Signage contributes to the social and economic wellbeing of the Waitaki District by supporting the needs of business, infrastructure, providing information and identifying places. District Plan signage provisions apply district-wide but may be individualised in more sensitive locations. Relevant controls around signage are needed in the District Plan to manage potential adverse effects of signage such as too many signs in one place, or inappropriate signs for the location.


Signage Definition: Any device, character, graphic or electronic display, (temporary or permanent) for identification, information about an activity, site or structure, directions, promotion of goods, services or upcoming events.


► Lenient rules for off-site signage (advertising of goods and services not sold on the site where a sign is located) with up to two (off-site) signs allowed as of right, resulting in a high volume of signs advertising commercial activities along the main road leading into Ōamaru.
► Signage provision for the Ōamaru Historic Area do not respond to its historical context.
► Controls for non-illuminated signage is limited to design and appearance only, there is a requirement for a resource consent for interpretation signage. Illuminated signage is considered on a case-by-case basis and there is a narrow scope to assess the effects of new signs.
► Unclear policy direction for temporary signage, resulting in uncertainty of plan interpretation.
► Duplication between District Plan Bylaw provisions for signage.
► Limited guidance for assessing the effects of a new sign including considering the cumulative effects.
► Need to consider signage requirements for the Alps to Ocean cycle trail.

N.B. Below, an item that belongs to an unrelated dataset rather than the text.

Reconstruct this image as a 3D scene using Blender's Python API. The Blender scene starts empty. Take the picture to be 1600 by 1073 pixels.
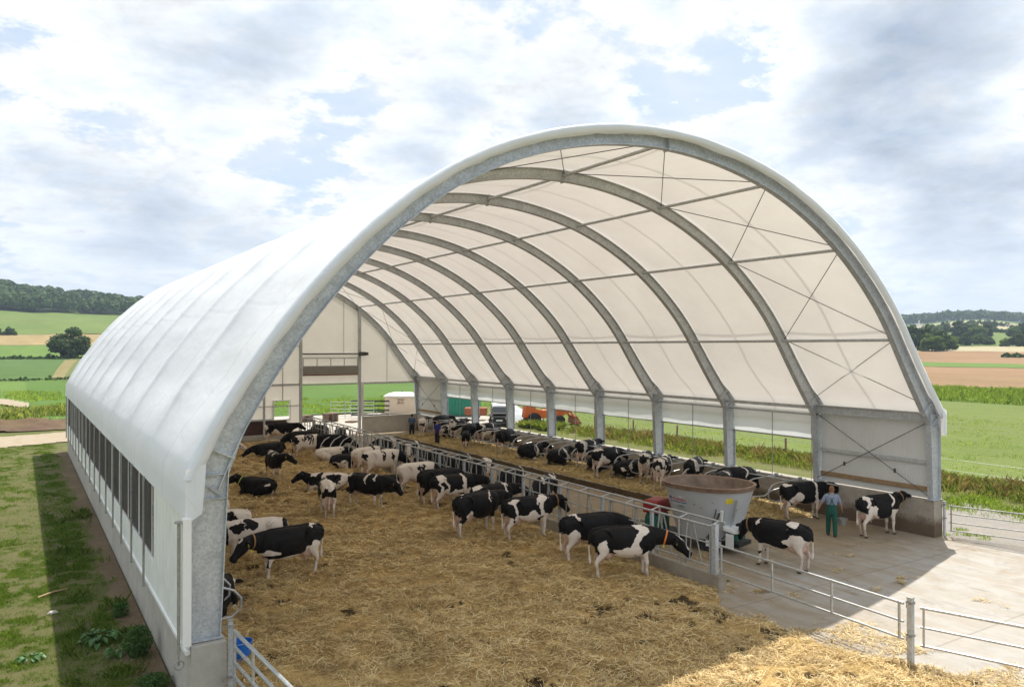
import bpy, math, random
import numpy as np
from mathutils import Vector, Matrix

random.seed(7)
SC = bpy.context.scene
COL = SC.collection
R = math.radians
W = 24.17            # barn width between column centres
BAY = 4.65           # frame spacing
NB = 9
LEN = BAY * NB
KNEE = 4.23
PL = 1.29            # plinth height

# ------------------------------------------------------------------ camera
CAM = (-2.978, -15.133, 6.644)
YAW, PIT, FOC = 0.565542, 0.00504, 1213.33
FW = Vector((math.sin(YAW) * math.cos(PIT), math.cos(YAW) * math.cos(PIT), math.sin(PIT)))
RT = Vector((math.cos(YAW), -math.sin(YAW), 0))
UPV = RT.cross(FW)
cd = bpy.data.cameras.new('camera')
cam = bpy.data.objects.new('camera', cd)
COL.objects.link(cam)
cam.location = CAM
cam.rotation_euler = FW.to_track_quat('-Z', 'Y').to_euler()
cd.sensor_width = 36.0
cd.lens = 36.0 * FOC / 1600.0
cd.clip_end = 20000
cd.clip_start = 0.1
SC.camera = cam


def at(px, py, z=0.0):
    """survey helper: where the sight line of a photo point meets height z"""
    d = FW + RT * ((px - 800) / FOC) - UPV * ((py - 536.5) / FOC)
    t = (z - CAM[2]) / d.z
    return Vector(CAM) + d * t


# ------------------------------------------------------------------ noise
def _hash(ix, iy, iz, seed):
    n = (ix.astype(np.int64) * 374761393 + iy.astype(np.int64) * 668265263 + iz.astype(np.int64) * 2147483647 + seed * 974711) & 0x7fffffff
    n = ((n ^ (n >> 13)) * 1274126177) & 0x7fffffff
    n = n ^ (n >> 16)
    return (n & 0xffff) / 65535.0


def vnoise(p, seed=0):
    p = np.asarray(p, float)
    if p.shape[1] == 2:
        p = np.concatenate([p, np.zeros((len(p), 1))], 1)
    i = np.floor(p).astype(np.int64)
    f = p - i
    f = f * f * (3 - 2 * f)
    r = 0
    for dx in (0, 1):
        wx = f[:, 0] if dx else 1 - f[:, 0]
        for dy in (0, 1):
            wy = f[:, 1] if dy else 1 - f[:, 1]
            for dz in (0, 1):
                wz = f[:, 2] if dz else 1 - f[:, 2]
                r = r + wx * wy * wz * _hash(i[:, 0] + dx, i[:, 1] + dy, i[:, 2] + dz, seed)
    return r


def fbm(p, seed=0, oct=4, gain=.5):
    p = np.asarray(p, float)
    a, s, t = 1.0, 0.0, 0.0
    for k in range(oct):
        s = s + a * vnoise(p * (2.03 ** k) + k * 17.3, seed + k * 13)
        t += a
        a *= gain
    return s / t


# ------------------------------------------------------------------ objects
def tag(o, label=None, cat=None, group=None, kind=None):
    if label: o['label'] = label
    if cat: o['category'] = cat
    if group: o['group'] = group
    if kind: o['kind'] = kind
    return o


def thing(name, label, cat, loc=(0, 0, 0), rz=0.0, group=None):
    o = bpy.data.objects.new(name, None)
    o.empty_display_size = .3
    COL.objects.link(o)
    o.location = loc
    o.rotation_euler = (0, 0, rz)
    return tag(o, label, cat, group)


def link_mesh(name, me, mat=None, parent=None):
    o = bpy.data.objects.new(name, me)
    COL.objects.link(o)
    if mat is not None:
        if me.materials: me.materials[0] = mat
        else: me.materials.append(mat)
    if parent is not None: o.parent = parent
    return o


def copy_tree(o, parent=None):
    c = o.copy()
    COL.objects.link(c)
    c.parent = parent
    for ch in list(o.children):
        copy_tree(ch, c)
    return c


def np_mesh(name, verts, faces, smooth=False):
    """faces: (n,k) int array"""
    verts = np.asarray(verts, np.float32)
    faces = np.asarray(faces, np.int32)
    me = bpy.data.meshes.new(name)
    me.vertices.add(len(verts))
    me.vertices.foreach_set('co', verts.ravel())
    n, k = faces.shape
    me.loops.add(n * k)
    me.loops.foreach_set('vertex_index', faces.ravel())
    me.polygons.add(n)
    me.polygons.foreach_set('loop_start', np.arange(0, n * k, k, dtype=np.int32))
    if smooth:
        me.polygons.foreach_set('use_smooth', np.ones(n, bool))
    me.update()
    me.validate()
    return me


class MB:
    def __init__(s):
        s.v = []
        s.f = []

    def add(s, vs, fs):
        b = len(s.v)
        s.v += [tuple(v) for v in vs]
        s.f += [tuple(i + b for i in f) for f in fs]
        return s

    def box(s, x0, x1, y0, y1, z0, z1):
        vs = [(x, y, z) for z in (z0, z1) for y in (y0, y1) for x in (x0, x1)]
        return s.add(vs, [(0, 2, 3, 1), (4, 5, 7, 6), (0, 1, 5, 4), (2, 6, 7, 3), (0, 4, 6, 2), (1, 3, 7, 5)])

    def beam(s, p0, p1, w, h, up=(0, 0, 1)):
        p0, p1 = Vector(p0), Vector(p1)
        t = (p1 - p0).normalized()
        up = Vector(up)
        if abs(t.dot(up)) > .99: up = Vector((0, 1, 0))
        sd = t.cross(up).normalized()
        u = sd.cross(t)
        vs = []
        for p in (p0, p1):
            for a, b in ((-1, -1), (1, -1), (1, 1), (-1, 1)):
                vs.append(p + sd * (a * w / 2) + u * (b * h / 2))
        return s.add(vs, [(0, 1, 2, 3), (7, 6, 5, 4), (0, 4, 5, 1), (1, 5, 6, 2), (2, 6, 7, 3), (3, 7, 4, 0)])

    def tube(s, pts, r, n=8, closed=False):
        pts = [Vector(p) for p in pts]
        m = len(pts)
        rr = r if isinstance(r, (list, tuple)) else [r] * m
        ref = None
        rings = []
        for i in range(m):
            a = pts[(i - 1) % m] if (closed or i > 0) else pts[i]
            b = pts[(i + 1) % m] if (closed or i < m - 1) else pts[i]
            t = (b - a).normalized()
            if ref is None:
                ref = Vector((0, 0, 1)) if abs(t.z) < .9 else Vector((1, 0, 0))
            ref = (ref - t * ref.dot(t)).normalized()
            bi = t.cross(ref)
            rings.append([pts[i] + (ref * math.cos(2 * math.pi * k / n) + bi * math.sin(2 * math.pi * k / n)) * rr[i] for k in range(n)])
        vs = [v for rg in rings for v in rg]
        fs = []
        for i in range(m if closed else m - 1):
            j = (i + 1) % m
            for k in range(n):
                fs.append((i * n + k, i * n + (k + 1) % n, j * n + (k + 1) % n, j * n + k))
        if not closed:
            fs.append(tuple(range(n - 1, -1, -1)))
            fs.append(tuple((m - 1) * n + k for k in range(n)))
        return s.add(vs, fs)

    def rings(s, rings, cap=True):
        n = len(rings[0])
        vs = [v for rg in rings for v in rg]
        fs = []
        for i in range(len(rings) - 1):
            for k in range(n):
                fs.append((i * n + k, i * n + (k + 1) % n, (i + 1) * n + (k + 1) % n, (i + 1) * n + k))
        if cap:
            fs.append(tuple(range(n - 1, -1, -1)))
            fs.append(tuple((len(rings) - 1) * n + k for k in range(n)))
        return s.add(vs, fs)

    def lathe(s, prof, c=(0, 0, 0), n=24, cap=True):
        rg = []
        for r, z in prof:
            rg.append([(c[0] + r * math.cos(2 * math.pi * k / n), c[1] + r * math.sin(2 * math.pi * k / n), c[2] + z) for k in range(n)])
        return s.rings(rg, cap)

    def loft(s, secs, n=14, e=1.0, up=(0, 0, 1)):
        """secs: (centre, half height, half width)"""
        up0 = Vector(up)
        cs = [Vector(q[0]) for q in secs]
        rg = []
        for i, q in enumerate(secs):
            t = (cs[min(i + 1, len(cs) - 1)] - cs[max(i - 1, 0)]).normalized()
            u0 = up0 if abs(t.dot(up0)) < .985 else Vector((1, 0, .05))
            sd = t.cross(u0).normalized()
            u = sd.cross(t)
            ring = []
            for k in range(n):
                a = 2 * math.pi * k / n
                c_, s_ = math.cos(a), math.sin(a)
                cc = math.copysign(abs(c_) ** e, c_)
                ss = math.copysign(abs(s_) ** e, s_)
                ring.append(cs[i] + sd * (cc * q[2]) + u * (ss * q[1]))
            rg.append(ring)
        return s.rings(rg)

    def mesh(s, name, smooth=False, angle=35):
        me = bpy.data.meshes.new(name)
        me.from_pydata(s.v, [], s.f)
        me.update()
        if smooth:
            me.polygons.foreach_set('use_smooth', np.ones(len(me.polygons), bool))
            me.set_sharp_from_angle(angle=R(angle))
        return me

    def build(s, name, mat, parent=None, smooth=False, bevel=0, angle=35):
        o = link_mesh(name, s.mesh(name, smooth, angle), mat, parent)
        if bevel:
            b = o.modifiers.new('bevel', 'BEVEL')
            b.width = bevel
            b.segments = 2
            b.limit_method = 'ANGLE'
        return o


def text_mesh(txt, size, spacing=1.0):
    cu = bpy.data.curves.new('text', 'FONT')
    cu.body = txt
    cu.size = size
    cu.space_character = spacing
    cu.align_x = 'CENTER'
    cu.offset = size * .02
    o = bpy.data.objects.new('text', cu)
    COL.objects.link(o)
    dg = bpy.context.evaluated_depsgraph_get()
    dg.update()
    me = bpy.data.meshes.new_from_object(o.evaluated_get(dg))
    bpy.data.objects.remove(o)
    return me


# ------------------------------------------------------------------ materials
class NT:
    def __init__(s, name):
        s.m = bpy.data.materials.new(name)
        s.m.use_nodes = True
        s.t = s.m.node_tree
        s.N = s.t.nodes
        s.L = s.t.links
        s.bsdf = s.N.get('Principled BSDF')
        s.out = s.N.get('Material Output')

    def n(s, kind, **kw):
        nd = s.N.new(kind)
        for k, v in kw.items():
            if k.startswith('i_'):
                nd.inputs[k[2:].replace('_', ' ')].default_value = v
            else:
                setattr(nd, k, v)
        return nd

    def l(s, a, b):
        s.L.new(a, b)

    def coord(s, mode='Object', scale=(1, 1, 1)):
        tc = s.n('ShaderNodeTexCoord')
        mp = s.n('ShaderNodeMapping')
        mp.inputs['Scale'].default_value = scale
        s.l(tc.outputs[mode], mp.inputs['Vector'])
        return mp.outputs['Vector']

    def noise(s, vec, scale, detail=5, rough=.55, dist=0):
        nd = s.n('ShaderNodeTexNoise')
        nd.inputs['Scale'].default_value = scale
        nd.inputs['Detail'].default_value = detail
        nd.inputs['Roughness'].default_value = rough
        nd.inputs['Distortion'].default_value = dist
        if vec is not None: s.l(vec, nd.inputs['Vector'])
        return nd.outputs['Fac']

    def ramp(s, fac, stops, mode='LINEAR'):
        nd = s.n('ShaderNodeValToRGB')
        cr = nd.color_ramp
        cr.interpolation = mode
        while len(cr.elements) < len(stops): cr.elements.new(.5)
        for e, (p, c) in zip(cr.elements, stops):
            e.position = p
            e.color = (c, c, c, 1) if isinstance(c, (int, float)) else (c[0], c[1], c[2], 1)
        s.l(fac, nd.inputs['Fac'])
        return nd.outputs['Color']

    def mix(s, fac, a, b, mode='MIX'):
        nd = s.n('ShaderNodeMix', data_type='RGBA', blend_type=mode)
        for sock, v in ((nd.inputs['Factor'], fac), (nd.inputs[6], a), (nd.inputs[7], b)):
            if isinstance(v, bpy.types.NodeSocket): s.l(v, sock)
            elif isinstance(v, (int, float)):
                sock.default_value = v if sock.type == 'VALUE' else (v, v, v, 1)
            else: sock.default_value = (v[0], v[1], v[2], 1)
        return nd.outputs[2]

    def math(s, op, a, b=None):
        nd = s.n('ShaderNodeMath', operation=op)
        for i, v in enumerate((a, b)):
            if v is None: continue
            if isinstance(v, bpy.types.NodeSocket): s.l(v, nd.inputs[i])
            else: nd.inputs[i].default_value = v
        return nd.outputs[0]

    def bump(s, h, strength=.3, dist=.02):
        nd = s.n('ShaderNodeBump')
        nd.inputs['Strength'].default_value = strength
        nd.inputs['Distance'].default_value = dist
        s.l(h, nd.inputs['Height'])
        s.l(nd.outputs['Normal'], s.bsdf.inputs['Normal'])
        return nd

    def set(s, color=None, rough=None, metal=None, spec=None):
        for k, v in (('Base Color', color), ('Roughness', rough), ('Metallic', metal), ('Specular IOR Level', spec)):
            if v is None: continue
            sock = s.bsdf.inputs[k]
            if isinstance(v, bpy.types.NodeSocket): s.l(v, sock)
            elif isinstance(v, (int, float)): sock.default_value = v
            else: sock.default_value = (v[0], v[1], v[2], 1)
        return s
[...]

► Stronger rules around off-site signage to better manage visual cluttering effects.
► Clear performance standards for temporary signage to better manage their effects.
► More lenient provisions for interpretative signage on heritage buildings or in historic areas subject to meeting appropriate standards.
► Stronger rules around digital or moving signage on listed heritage buildings and in historic areas.
► Development of guidelines around what signage is appropriate in heritage areas.
► Clear provisions to more effectively manage illuminated, flashing, moving and digital signs in all zones.
► Remove the requirement for a landuse consent for sandwich boards, magazine signs, merchandise displays, display stands in public places and signage attached to trailers and instead rely on Bylaw provisions.
► Revise standards and rules for signage in the Commercial and Industrial zones to reflect acceptable amenity levels in these zones.
► New provisions for signs in the Open Space Zone including clearer provisions around sponsorship signage.
► Clear provisions around assessing the effects of signage including the consideration of cumulative effects.